Though Lizzani intended to make a life of crime bio-pic, what he managed to encapsulate is a brief period of Italian crime culture with oddly impressionistic realism that focuses our attention on the physical work involved in burglaries and the mental, social and romantic expenses of such a life style. Lutring is constantly on the run, perpetually broke, always on edge, and the reliably unaccountable for his actions.
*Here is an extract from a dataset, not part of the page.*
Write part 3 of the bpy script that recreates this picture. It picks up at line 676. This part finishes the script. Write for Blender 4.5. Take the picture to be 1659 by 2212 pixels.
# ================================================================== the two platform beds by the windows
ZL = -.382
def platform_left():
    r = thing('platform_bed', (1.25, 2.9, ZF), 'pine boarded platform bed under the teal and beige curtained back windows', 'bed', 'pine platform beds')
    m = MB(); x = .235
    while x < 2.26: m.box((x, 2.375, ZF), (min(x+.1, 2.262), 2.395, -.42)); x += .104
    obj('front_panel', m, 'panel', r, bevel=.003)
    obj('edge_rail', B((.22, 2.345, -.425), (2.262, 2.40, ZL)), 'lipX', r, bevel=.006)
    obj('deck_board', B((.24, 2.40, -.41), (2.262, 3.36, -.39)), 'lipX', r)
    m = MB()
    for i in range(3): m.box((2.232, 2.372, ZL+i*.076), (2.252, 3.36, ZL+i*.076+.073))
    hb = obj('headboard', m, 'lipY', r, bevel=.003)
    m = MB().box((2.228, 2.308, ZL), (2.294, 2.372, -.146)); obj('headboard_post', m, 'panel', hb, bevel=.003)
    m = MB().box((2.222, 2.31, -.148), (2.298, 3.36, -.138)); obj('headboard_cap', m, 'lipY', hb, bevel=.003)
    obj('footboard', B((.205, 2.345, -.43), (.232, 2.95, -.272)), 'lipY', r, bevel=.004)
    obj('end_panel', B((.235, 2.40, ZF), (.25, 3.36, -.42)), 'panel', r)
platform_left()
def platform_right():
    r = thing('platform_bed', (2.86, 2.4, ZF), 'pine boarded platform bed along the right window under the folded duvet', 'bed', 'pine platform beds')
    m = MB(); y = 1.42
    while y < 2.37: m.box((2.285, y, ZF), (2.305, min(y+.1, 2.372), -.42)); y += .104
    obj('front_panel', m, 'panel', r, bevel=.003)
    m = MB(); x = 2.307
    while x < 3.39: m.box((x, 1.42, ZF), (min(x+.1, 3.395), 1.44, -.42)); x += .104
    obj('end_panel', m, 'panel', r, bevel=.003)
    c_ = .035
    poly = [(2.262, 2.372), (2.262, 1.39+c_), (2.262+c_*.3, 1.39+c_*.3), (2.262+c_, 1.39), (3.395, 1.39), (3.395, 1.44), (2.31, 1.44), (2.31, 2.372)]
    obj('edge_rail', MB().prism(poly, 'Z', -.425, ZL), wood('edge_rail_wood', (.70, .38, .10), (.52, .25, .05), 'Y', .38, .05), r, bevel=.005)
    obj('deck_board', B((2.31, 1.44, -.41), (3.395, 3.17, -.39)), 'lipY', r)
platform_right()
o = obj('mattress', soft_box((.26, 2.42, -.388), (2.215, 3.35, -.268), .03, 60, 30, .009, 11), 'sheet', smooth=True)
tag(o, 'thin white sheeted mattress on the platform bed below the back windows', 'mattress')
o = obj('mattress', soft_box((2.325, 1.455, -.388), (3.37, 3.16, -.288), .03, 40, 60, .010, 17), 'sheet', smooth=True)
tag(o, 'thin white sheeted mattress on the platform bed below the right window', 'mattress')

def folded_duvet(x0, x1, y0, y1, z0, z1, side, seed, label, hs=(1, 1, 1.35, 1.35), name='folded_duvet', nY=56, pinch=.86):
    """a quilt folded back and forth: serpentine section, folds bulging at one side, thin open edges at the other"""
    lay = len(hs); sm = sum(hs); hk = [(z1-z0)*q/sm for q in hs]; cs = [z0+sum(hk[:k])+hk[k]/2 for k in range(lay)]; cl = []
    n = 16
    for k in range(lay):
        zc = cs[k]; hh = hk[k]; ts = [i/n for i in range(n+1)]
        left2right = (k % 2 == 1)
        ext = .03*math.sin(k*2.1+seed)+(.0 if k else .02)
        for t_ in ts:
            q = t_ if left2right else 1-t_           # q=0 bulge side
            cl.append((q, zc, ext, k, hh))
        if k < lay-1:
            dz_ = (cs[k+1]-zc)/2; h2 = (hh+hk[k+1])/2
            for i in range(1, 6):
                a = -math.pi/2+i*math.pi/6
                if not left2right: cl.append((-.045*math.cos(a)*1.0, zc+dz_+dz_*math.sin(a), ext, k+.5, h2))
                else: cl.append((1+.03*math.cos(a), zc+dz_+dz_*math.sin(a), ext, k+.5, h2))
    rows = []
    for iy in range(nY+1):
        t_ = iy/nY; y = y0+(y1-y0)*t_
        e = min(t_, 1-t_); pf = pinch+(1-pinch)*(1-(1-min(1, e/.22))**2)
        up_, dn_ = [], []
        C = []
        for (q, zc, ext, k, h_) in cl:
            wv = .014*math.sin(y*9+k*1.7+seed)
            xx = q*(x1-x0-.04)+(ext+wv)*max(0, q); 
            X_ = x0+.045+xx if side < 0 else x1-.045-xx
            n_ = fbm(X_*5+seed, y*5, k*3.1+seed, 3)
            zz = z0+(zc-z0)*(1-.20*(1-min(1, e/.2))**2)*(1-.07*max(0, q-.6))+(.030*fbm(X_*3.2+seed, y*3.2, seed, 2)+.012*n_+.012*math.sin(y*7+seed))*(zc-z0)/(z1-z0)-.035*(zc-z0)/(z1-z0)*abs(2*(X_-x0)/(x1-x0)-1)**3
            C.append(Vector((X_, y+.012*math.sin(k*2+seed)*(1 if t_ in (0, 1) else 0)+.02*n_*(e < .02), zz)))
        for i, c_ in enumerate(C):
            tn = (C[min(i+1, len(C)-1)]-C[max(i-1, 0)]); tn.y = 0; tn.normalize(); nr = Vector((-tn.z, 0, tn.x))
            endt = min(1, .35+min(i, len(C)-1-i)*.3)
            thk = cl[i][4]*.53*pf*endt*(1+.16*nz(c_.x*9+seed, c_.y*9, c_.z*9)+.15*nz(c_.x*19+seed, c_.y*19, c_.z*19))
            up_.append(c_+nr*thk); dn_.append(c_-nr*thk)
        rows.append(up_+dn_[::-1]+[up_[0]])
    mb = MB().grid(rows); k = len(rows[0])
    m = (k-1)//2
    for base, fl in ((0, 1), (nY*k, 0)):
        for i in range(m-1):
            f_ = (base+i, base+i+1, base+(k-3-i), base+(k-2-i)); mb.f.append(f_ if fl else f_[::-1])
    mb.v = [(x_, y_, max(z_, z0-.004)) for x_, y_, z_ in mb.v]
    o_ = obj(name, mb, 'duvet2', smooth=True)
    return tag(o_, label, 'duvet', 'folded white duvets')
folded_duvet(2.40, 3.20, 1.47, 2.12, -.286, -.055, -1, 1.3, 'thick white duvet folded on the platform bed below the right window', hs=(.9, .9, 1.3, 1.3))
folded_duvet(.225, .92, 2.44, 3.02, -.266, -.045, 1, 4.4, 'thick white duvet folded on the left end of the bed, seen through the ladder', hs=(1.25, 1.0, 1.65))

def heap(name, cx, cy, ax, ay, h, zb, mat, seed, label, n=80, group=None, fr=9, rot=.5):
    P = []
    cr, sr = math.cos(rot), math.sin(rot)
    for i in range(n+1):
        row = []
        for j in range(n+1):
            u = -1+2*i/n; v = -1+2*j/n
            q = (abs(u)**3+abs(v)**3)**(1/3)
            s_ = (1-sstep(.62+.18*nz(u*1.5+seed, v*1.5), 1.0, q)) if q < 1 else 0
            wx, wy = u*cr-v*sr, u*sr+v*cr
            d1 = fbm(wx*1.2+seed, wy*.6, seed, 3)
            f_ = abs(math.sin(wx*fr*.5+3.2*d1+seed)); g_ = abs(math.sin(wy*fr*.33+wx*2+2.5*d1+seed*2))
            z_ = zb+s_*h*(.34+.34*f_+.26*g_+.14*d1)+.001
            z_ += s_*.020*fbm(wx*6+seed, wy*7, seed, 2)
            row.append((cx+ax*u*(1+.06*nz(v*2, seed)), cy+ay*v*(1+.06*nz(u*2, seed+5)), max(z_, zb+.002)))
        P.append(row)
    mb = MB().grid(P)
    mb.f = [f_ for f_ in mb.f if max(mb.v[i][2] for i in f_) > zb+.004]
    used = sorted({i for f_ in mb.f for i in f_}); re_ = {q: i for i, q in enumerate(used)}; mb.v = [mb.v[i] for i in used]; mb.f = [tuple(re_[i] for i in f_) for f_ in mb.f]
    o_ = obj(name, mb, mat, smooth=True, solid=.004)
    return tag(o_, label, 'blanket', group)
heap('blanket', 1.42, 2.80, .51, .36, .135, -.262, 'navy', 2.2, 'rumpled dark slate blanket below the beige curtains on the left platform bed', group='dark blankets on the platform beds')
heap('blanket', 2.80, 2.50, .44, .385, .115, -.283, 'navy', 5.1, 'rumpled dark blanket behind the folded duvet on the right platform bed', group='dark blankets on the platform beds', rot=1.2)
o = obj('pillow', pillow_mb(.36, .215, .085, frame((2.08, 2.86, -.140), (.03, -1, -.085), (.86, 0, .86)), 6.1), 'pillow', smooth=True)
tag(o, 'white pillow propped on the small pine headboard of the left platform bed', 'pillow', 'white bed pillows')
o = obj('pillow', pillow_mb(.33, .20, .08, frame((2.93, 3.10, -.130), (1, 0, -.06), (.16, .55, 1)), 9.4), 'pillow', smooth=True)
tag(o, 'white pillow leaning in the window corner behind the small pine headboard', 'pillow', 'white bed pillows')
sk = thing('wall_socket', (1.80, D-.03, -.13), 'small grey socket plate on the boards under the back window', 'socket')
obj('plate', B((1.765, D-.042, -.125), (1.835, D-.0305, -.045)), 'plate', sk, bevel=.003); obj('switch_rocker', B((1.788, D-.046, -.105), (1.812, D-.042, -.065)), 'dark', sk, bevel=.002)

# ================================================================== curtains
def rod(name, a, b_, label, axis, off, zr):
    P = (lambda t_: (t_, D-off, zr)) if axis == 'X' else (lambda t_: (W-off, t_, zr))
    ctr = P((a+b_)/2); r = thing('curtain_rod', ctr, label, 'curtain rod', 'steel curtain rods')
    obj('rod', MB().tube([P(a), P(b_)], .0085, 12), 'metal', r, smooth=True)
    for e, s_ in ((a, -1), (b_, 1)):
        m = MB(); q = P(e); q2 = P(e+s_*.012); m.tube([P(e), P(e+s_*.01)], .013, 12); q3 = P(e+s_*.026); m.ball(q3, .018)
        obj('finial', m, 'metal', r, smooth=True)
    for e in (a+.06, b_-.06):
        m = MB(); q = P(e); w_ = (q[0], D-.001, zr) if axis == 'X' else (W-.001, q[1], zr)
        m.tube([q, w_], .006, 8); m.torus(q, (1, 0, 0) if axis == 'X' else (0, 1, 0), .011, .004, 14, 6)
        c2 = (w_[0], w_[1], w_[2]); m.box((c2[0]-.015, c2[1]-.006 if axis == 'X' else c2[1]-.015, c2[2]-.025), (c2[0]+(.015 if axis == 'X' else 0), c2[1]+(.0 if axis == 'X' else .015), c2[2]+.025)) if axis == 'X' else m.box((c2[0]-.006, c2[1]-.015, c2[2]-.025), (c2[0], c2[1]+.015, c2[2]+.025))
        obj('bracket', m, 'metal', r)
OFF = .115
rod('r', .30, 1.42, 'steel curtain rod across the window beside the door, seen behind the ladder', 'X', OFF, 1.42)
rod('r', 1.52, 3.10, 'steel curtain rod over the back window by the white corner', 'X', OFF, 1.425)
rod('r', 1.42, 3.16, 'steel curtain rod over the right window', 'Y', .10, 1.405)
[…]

Despite appealing to the popular press at the time as a jewel nabbing playboy (he was), he was living out of shabby hotel rooms, away from the people he cared about, deeply paranoid. Wake Up And Kill may be a narrative mess, its a crime wave worth a watch, if only for editor Franco Fraticelli’s snappy getaways.

Disc Review:

Arrow Video continues to bring Italian genre filmmaking back to the fore with another solid restoration in Carlo Lizzani’s Wake Up And Kill. While the film doesn’t rank among the label’s pictures, their top-notch treatment of the material is no different. Having received a beautiful new 2k transfer and a solid clean-up all around, the image quality is often stunning (especially those Parisian night scenes). Colors pop (note those club scenes and Gastoni’s bright red vinyl jacket), textural detail is crisp and the grain is thick and natural. Dubbed in post, the audio is occasionally out of sync, but it all sounds clean with adequate depth, especially that Morricone score. This dual format release (Blu-ray/DVD) comes packaged in Arrow’s standard clear case with reversible sleeve artwork.

Theatrical Trailer
As if ripped from YouTube, this highly pixelated, ultra poor visual quality trailer may have been better left off this release, though it does give you a sense of the schlocky marketing that helped push this picture into theaters at the time.

Booklet
With various press shots, promo materials, and an imperative essay on the film by Roberto Curti, the author of various books on Italian cinema, including Italian Crime FIlmography 1968-1980 and Italian Gothic Horror Films 1959-1969. Curti sheds contextual light on both the real life Lutring story and Lizzani’s adaptation of the tale to the big screen with a wealth of facts and anecdotes that help bring the film back to life.

Final Thoughts:

As the cultural malaise begins to seep through every pore of Lizzani’s hapless anti-hero and the true to life grit of the mid-’60s streets, a startling sense of discomfort settles in and takes over. From the start, Lutring is in over his head and he can not be helped, not even by those that love him most. Hardest to watch is his atrocious treatment of wife whom takes more abuse from him than affection and gives nothing back but love in return. Lutring was finally arrested for his spree of petty thefts, but based on the evidence on display here he should have been tried for ongoing domestic abuse.